Malaysian court issues first fake news conviction

Courts in Malaysia have for the first time sent a person to jail using powers afforded by new fake news laws.

The Guardian reports that 46 year old Salah Salem Saleh Sulaiman, who is a Danish citizen, was found guilty of spreading fake news after posting a YouTube video in which he claimed that police took 50 minutes to respond to a distress call after the shooting of a Palestinian lecturer last month. Police records suggest it took only eight minutes to respond.

Sulaiman argued that his video was posted in a “moment of anger”, adding: “I agreed I made a mistake... I seriously apologise to everybody in Malaysia, not just in the Malaysian police."

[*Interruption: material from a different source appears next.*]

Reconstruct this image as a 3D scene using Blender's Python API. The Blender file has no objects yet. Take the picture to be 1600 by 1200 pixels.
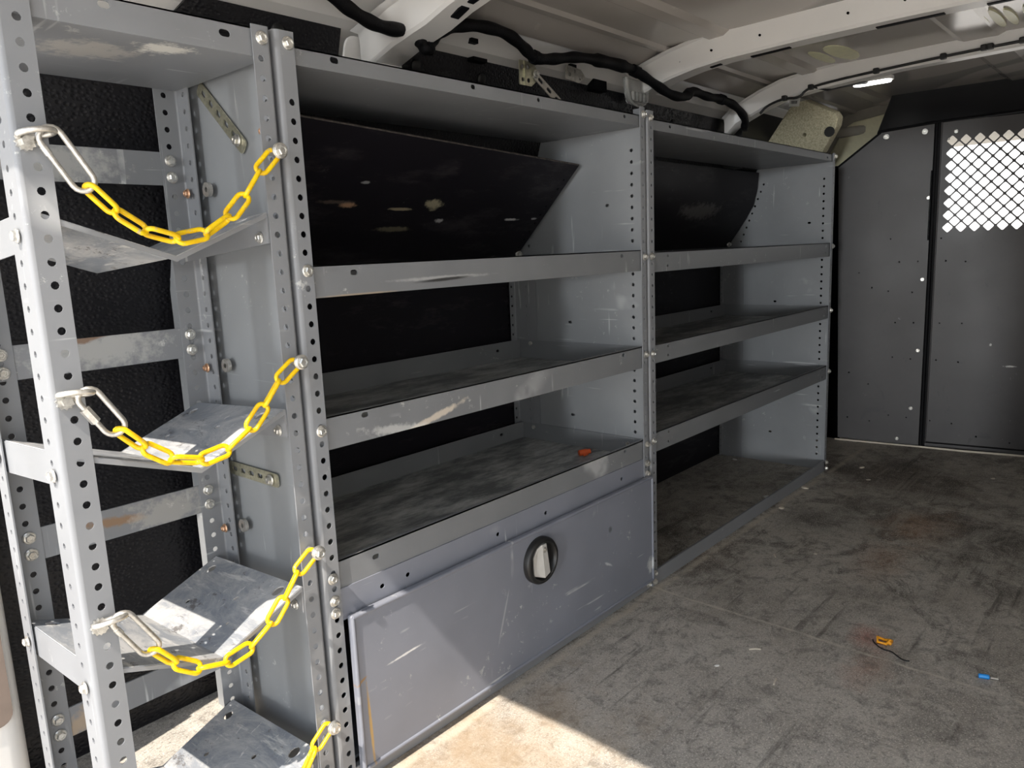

However, the court upheld the charge which argued that he had “with ill intent, published fake news through a video on YouTube”.

Critics

Najib Razak was fined 10,000 ringgit (£1,847) but opted to instead spend a month in jail because he could not afford to pay it. The laws allow courts to fine up to 500,000 ringgit (£92k) and impose jail sentences of up to six years.

The Anti-Fake News Act can be applied to either video or audio and is intended to target “news, information, data and reports which is or are wholly or partly false”.

Malaysia’s new fake news laws have been criticised by some for fear that that they will be used to quash reporting of the corruption scandal currently engulfing Prime Minister Najib Razak.